Inbound Marketing and the Selective Consumer

Inbound marketing completely revolutionized the digital advertising landscape. Where the early browsing experience had only popups and banner ads, inbound marketing’s goal was to bring consumers closer to the company by using blogs, videos, SEO and search history. By colonizing consumer experience with ads tailored to their search history, companies hope to turn product consideration into purchase.

Inbound created a new market for advertisers. Ads have to work harder than ever to get to their target markets in this selectively digital age. Where consumers used to sit through TV commercials in the past, now they have digital streaming with no ads. Free ad blocker extensions on computers filter out undesirable ads and make the digital experience a smooth one.

Without ad blocker, some consumers were feeling harassed by invasive advertising. All it takes is a simple search for an item like a bookcase for that item to appear in every website users visit for the next week. Many users complained that this behavior was creepy since it discouraged quick Internet searches for products.

Inbound marketing overstepped in that direction. Consumers don’t enjoy having a flyer pushed in their face and a digital version of that is just as repulsive. However, the “Internet generation” has responded much more favorably to other forms of inbound marketing.

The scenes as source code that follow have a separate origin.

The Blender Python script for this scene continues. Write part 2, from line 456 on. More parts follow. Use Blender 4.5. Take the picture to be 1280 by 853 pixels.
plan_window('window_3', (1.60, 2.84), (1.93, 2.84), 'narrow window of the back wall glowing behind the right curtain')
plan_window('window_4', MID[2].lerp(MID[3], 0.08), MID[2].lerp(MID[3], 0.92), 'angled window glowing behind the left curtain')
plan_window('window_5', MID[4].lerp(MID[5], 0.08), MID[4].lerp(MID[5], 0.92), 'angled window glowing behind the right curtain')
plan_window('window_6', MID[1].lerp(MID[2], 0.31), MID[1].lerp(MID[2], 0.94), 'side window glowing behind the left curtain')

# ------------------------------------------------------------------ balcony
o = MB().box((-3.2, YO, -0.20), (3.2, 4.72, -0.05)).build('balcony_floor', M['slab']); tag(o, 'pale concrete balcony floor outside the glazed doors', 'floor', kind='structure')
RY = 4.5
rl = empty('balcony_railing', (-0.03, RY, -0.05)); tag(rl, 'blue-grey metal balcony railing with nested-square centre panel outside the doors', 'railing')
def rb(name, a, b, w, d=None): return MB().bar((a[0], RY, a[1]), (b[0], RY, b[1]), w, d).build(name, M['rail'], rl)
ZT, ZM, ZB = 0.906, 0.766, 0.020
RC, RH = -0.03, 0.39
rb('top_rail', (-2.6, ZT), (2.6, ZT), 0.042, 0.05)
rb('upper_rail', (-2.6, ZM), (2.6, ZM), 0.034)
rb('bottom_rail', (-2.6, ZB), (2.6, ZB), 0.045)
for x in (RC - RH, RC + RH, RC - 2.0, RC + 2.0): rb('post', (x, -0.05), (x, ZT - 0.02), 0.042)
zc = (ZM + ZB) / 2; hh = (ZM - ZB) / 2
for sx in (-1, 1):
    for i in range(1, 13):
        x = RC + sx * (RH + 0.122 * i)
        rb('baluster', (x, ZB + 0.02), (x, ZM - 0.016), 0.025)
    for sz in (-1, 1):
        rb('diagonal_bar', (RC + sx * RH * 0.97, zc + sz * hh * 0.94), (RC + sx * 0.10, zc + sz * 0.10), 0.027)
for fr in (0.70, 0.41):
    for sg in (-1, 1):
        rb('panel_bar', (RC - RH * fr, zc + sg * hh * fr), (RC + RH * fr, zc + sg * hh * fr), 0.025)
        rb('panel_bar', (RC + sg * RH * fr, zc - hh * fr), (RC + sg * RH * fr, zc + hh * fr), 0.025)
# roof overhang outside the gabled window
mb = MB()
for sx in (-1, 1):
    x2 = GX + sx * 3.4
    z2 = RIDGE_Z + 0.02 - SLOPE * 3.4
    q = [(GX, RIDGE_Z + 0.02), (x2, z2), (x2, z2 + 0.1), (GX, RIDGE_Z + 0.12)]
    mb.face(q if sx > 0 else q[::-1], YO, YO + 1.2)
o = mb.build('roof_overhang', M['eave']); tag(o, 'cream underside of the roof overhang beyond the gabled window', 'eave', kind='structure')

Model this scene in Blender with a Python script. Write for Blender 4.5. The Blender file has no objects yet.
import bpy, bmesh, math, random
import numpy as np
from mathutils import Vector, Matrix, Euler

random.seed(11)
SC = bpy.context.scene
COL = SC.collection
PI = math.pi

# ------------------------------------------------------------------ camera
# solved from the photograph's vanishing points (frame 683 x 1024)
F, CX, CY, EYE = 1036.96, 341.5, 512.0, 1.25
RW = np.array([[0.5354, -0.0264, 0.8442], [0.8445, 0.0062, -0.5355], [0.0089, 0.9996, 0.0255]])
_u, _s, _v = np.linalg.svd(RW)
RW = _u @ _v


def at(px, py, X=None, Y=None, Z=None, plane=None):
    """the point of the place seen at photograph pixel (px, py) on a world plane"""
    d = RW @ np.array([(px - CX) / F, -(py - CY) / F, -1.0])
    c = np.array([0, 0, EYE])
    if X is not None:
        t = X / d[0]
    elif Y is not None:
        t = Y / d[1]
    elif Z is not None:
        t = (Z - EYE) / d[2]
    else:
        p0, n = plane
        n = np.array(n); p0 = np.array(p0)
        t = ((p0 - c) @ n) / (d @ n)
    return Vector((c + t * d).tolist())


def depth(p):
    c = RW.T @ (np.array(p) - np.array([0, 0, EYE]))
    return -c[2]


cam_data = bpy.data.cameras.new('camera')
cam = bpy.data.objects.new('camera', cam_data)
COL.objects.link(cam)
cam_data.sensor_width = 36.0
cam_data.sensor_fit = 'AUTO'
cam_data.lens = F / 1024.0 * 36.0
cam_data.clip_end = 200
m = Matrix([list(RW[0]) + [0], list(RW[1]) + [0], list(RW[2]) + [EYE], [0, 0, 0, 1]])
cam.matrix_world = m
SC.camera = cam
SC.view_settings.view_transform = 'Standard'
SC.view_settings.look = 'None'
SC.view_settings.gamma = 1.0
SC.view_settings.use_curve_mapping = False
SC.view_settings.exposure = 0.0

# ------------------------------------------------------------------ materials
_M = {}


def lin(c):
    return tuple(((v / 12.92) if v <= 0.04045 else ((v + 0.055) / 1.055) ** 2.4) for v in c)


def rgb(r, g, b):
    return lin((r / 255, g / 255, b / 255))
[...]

Blogs and online platforms are low-pressure ways to build your brand and bring customers to you. Blogs are an easy way to share information about your brand, goals and consumers and depending on your business, a good blog can stretch your presence globally.

Social media has definitely been the number one brand ambassador in the digital world. Consumers love to talk to brands. They love to make fun of brands. They love to follow brands. In an age where every digital step companies take is recorded, consumers have developed a surprisingly forgiving streak. Any social media blunder might be laughed at for a month or so, but ultimately consumers interact with brands online because it’s an easy way to connect.

So what does this mean for companies? First, if you don’t have an online presence, consider one. While tax firms are not going to draw the casual crowd, creating an informative blog can boost your legitimacy and encourage brick-and-mortar business. Similarly, if your brand is fun and laid-back, then having a social media presence that reflects that makes your ideals makes consumers feel closer to you. A well-crafted social media profile is a lot of upfront work, but the benefits multiply with each like and share.